Nice! I like the "link includes" feature. Funny, because we're displaying the terminal results, we've had the opposite problem, where we need to get and process the ansi-escape codes, so we get colors, and proper formatting, etc.
Right now, we're using the notebooks to build better lecture materials + workshops, especially for my DevOps course:
https://github.com/CSC-DevOps/Course
We've seen some interest in having support for live documentation + OneOps (simple runbooks for one-off devops tasks), so we'll probably continue to explore this more.
Yes, one use-case is making it easier to setup/teardown clusters for local testing. Two practical scenarios for us: 1) autograding ansible/configuration scripts, 2) CI for instructions/tutorials that involve clusters/devops: https://builds.sr.ht/~ottomatica/job/69644#task-report
Cloud-ready images is an important direction, and on the horizon.
Some limitations in terms of the vms and providers:
* If the size of the initrd is too large, it cannot properly unpack into vm's RAM --- size of RAM must be increased accordingly. We could also change [boot params](https://www.lightofdawn.org/blog/?viewDetailed=00128), or use shared disks, etc.
* For hyperkit, apple's vmnet requires sudo to create a bridge interface on host. We've played with a version that use's vpnkit and port forwarding (like linuxkit/Docker for Mac), but this adds lots of complexity in image, and opted for the simpler approach.
* We would like a better template mechanism for reusing base images and extending. Right now, we support using base image reuse, with extensions through docker buildargs---ideally, we would want something like %include support in Dockerfiles.
* Finally, we're investigating how to make images work well on multiple providers. For example, ubuntu does not play nice with hyperkit out-of-the-box, but works fine for vbox and kvm.
Even notebooks still are problematic, for example, this study found that only 25% of Jupyter notebooks could be executed, and of those, only 4% actually reproduced the same results.

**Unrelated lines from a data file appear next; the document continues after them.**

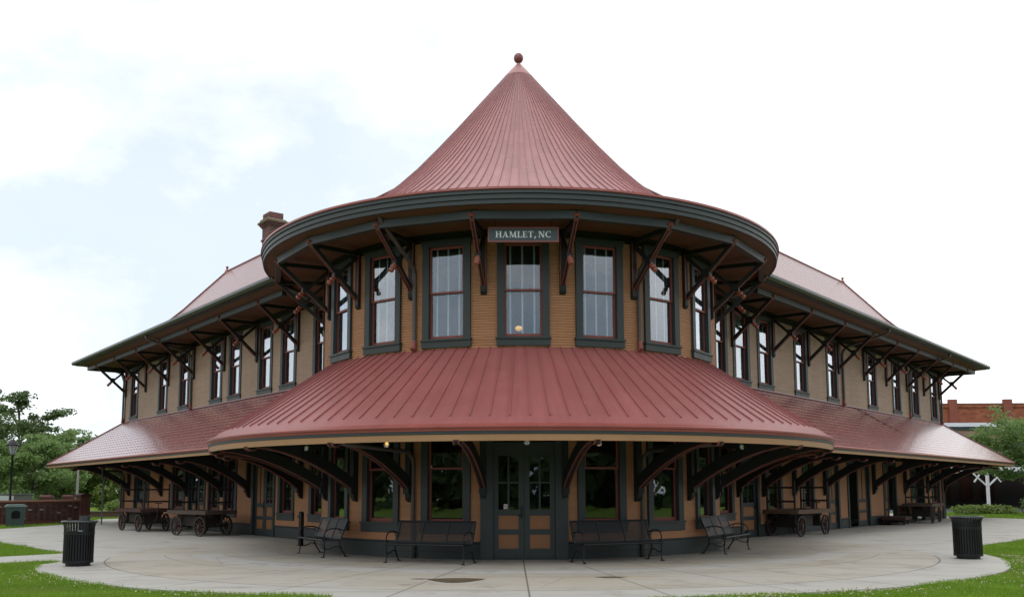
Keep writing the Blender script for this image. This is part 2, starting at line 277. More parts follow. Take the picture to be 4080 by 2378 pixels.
# ------------------------------------------------------------------ mesh builder
class MB:
    def __init__(s): s.v = []; s.f = []; s.m = []; s.uv = {}
    def add(s, vs, fs, mi=0, uv=None):
        b = len(s.v); s.v += [tuple(p) for p in vs]
        for k, f in enumerate(fs):
            if uv is not None: s.uv[len(s.f)] = [uv[i] for i in f]
            s.f.append(tuple(b + i for i in f)); s.m.append(mi)
    def quad(s, a, b, c, d, mi=0, uv=None): s.add((a, b, c, d), ((0, 1, 2, 3),), mi, uv)
    def box(s, x0, x1, y0, y1, z0, z1, mi=0, mat=None):
        vs = [Vector((x, y, z)) for x in (x0, x1) for y in (y0, y1) for z in (z0, z1)]
        if mat is not None: vs = [mat @ v for v in vs]
        s.add(vs, ((0, 1, 3, 2), (4, 6, 7, 5), (0, 4, 5, 1), (2, 3, 7, 6), (0, 2, 6, 4), (1, 5, 7, 3)), mi)
    def bar(s, p0, p1, w, h, up=(0, 0, 1), mi=0, off=(0, 0)):
        p0, p1 = Vector(p0), Vector(p1); d = (p1 - p0); L = d.length; d.normalize()
        x = d.cross(Vector(up))
        if x.length < 1e-4: x = d.cross(Vector((1, 0, 0)))
        x.normalize(); z = x.cross(d)
        vs = [p0 + d * a + x * b + z * c for a in (0, L) for b in (off[0] - w / 2, off[0] + w / 2) for c in (off[1] - h / 2, off[1] + h / 2)]
        s.add(vs, ((0, 1, 3, 2), (4, 6, 7, 5), (0, 4, 5, 1), (2, 3, 7, 6), (0, 2, 6, 4), (1, 5, 7, 3)), mi)
    def tube(s, pts, r, n=8, mi=0, cap=True):
        pts = [Vector(p) for p in pts]; rs = r if isinstance(r, (list, tuple)) else [r] * len(pts)
        rings = []; prev = None
        for i, p in enumerate(pts):
            d = (pts[min(i + 1, len(pts) - 1)] - pts[max(i - 1, 0)]).normalized()
            if prev is None:
                x = d.cross(Vector((0, 0, 1)))
                if x.length < 1e-3: x = d.cross(Vector((1, 0, 0)))
            else: x = prev - d * prev.dot(d)
            x.normalize(); prev = x; y = d.cross(x)
            rings.append([p + (x * cos(2 * PI * k / n) + y * sin(2 * PI * k / n)) * rs[i] for k in range(n)])
        vs = [v for ring in rings for v in ring]
        fs = [(i * n + k, i * n + (k + 1) % n, (i + 1) * n + (k + 1) % n, (i + 1) * n + k) for i in range(len(pts) - 1) for k in range(n)]
        if cap: fs += [tuple(range(n))[::-1], tuple((len(pts) - 1) * n + k for k in range(n))]
        s.add(vs, fs, mi)
    def lathe(s, prof, n=32, c=(0, 0, 0), mi=0, a0=0.0, a1=2 * PI, mat=None):
        full = abs(a1 - a0 - 2 * PI) < 1e-6; cols = n if full else n + 1
        vs = []
        for i in range(cols):
            a = a0 + (a1 - a0) * i / n
            for r, z in prof:
                p = Vector((c[0] + r * sin(a), c[1] - r * cos(a), c[2] + z)); vs.append(mat @ p if mat is not None else p)
        k = len(prof); fs = []
        for i in range(n):
            j = (i + 1) % cols
            for q in range(k - 1): fs.append((i * k + q, j * k + q, j * k + q + 1, i * k + q + 1))
        s.add(vs, fs, mi)
    def sphere(s, c, r, n=10, mi=0, sz=1.0):
        s.lathe([(r * sin(PI * i / n), -r * sz * cos(PI * i / n)) for i in range(n + 1)], n * 2, c, mi)
    def prism(s, poly, y0, y1, mi=0, mat=None, axis='y'):
        n = len(poly)
        def P(a, b, c):
            p = Vector((a, c, b)) if axis == 'y' else (Vector((c, a, b)) if axis == 'x' else Vector((a, b, c)))
            return mat @ p if mat is not None else p
        vs = [P(a, b, y0) for a, b in poly] + [P(a, b, y1) for a, b in poly]
        fs = [tuple(range(n)), tuple(range(2 * n - 1, n - 1, -1))] + [(i, (i + 1) % n, n + (i + 1) % n, n + i) for i in range(n)]
        s.add(vs, fs, mi)
    def mesh(s, name, mats, smooth=False, fix=True):
        me = bpy.data.meshes.new(name); me.from_pydata(s.v, [], s.f)
        for m in (mats if isinstance(mats, (list, tuple)) else [mats]): me.materials.append(m)
        me.polygons.foreach_set('material_index', s.m)
        if s.uv:
            ul = me.uv_layers.new(name='UVMap'); data = ul.data
            for fi, uvs in s.uv.items():
                p = me.polygons[fi]
                for k, li in enumerate(p.loop_indices): data[li].uv = uvs[k]
        me.update()
        if fix:
            import bmesh
            bm = bmesh.new(); bm.from_mesh(me)
            if smooth: bmesh.ops.remove_doubles(bm, verts=bm.verts, dist=1e-5)
            bmesh.ops.recalc_face_normals(bm, faces=bm.faces); bm.to_mesh(me); bm.free()
        if smooth:
            me.polygons.foreach_set('use_smooth', [True] * len(me.polygons))
            try: me.set_sharp_from_angle(angle=math.radians(38))
            except Exception: pass
        return me
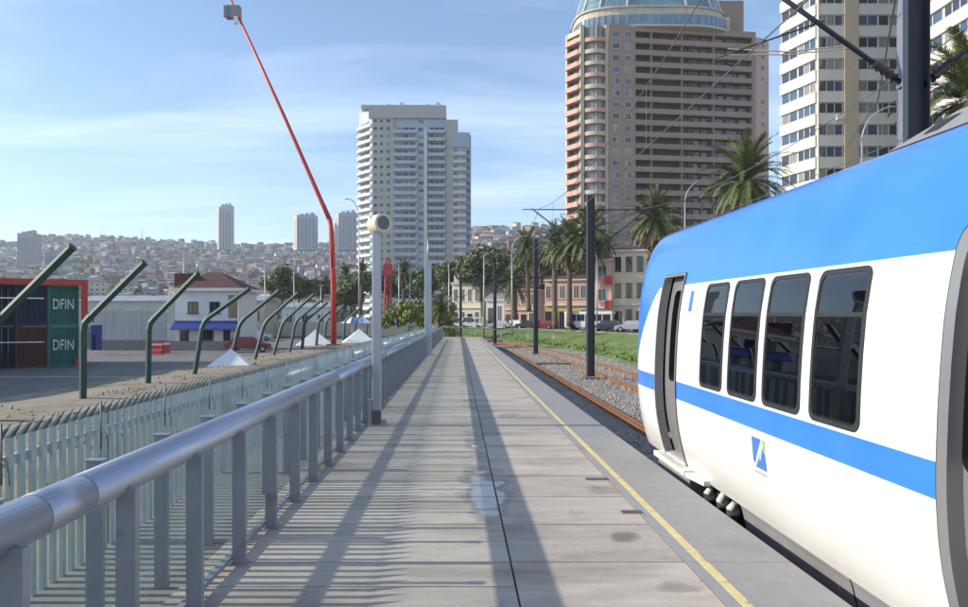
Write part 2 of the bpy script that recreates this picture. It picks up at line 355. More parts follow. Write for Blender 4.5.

http://www.ic.uff.br/~leomurta/papers/pimentel2019a.pdf
One compromise is to evaluate the paper separate from it's artifacts, which are reviewed for availability, reproducibility, and reusability. In software engineering conferences, this is becoming a standard, and while there is a huge burden for reviewers to evaluate these things, I think it does take us in the right direction. So in this case, we also submitted our paper for evaluation for its artifacts.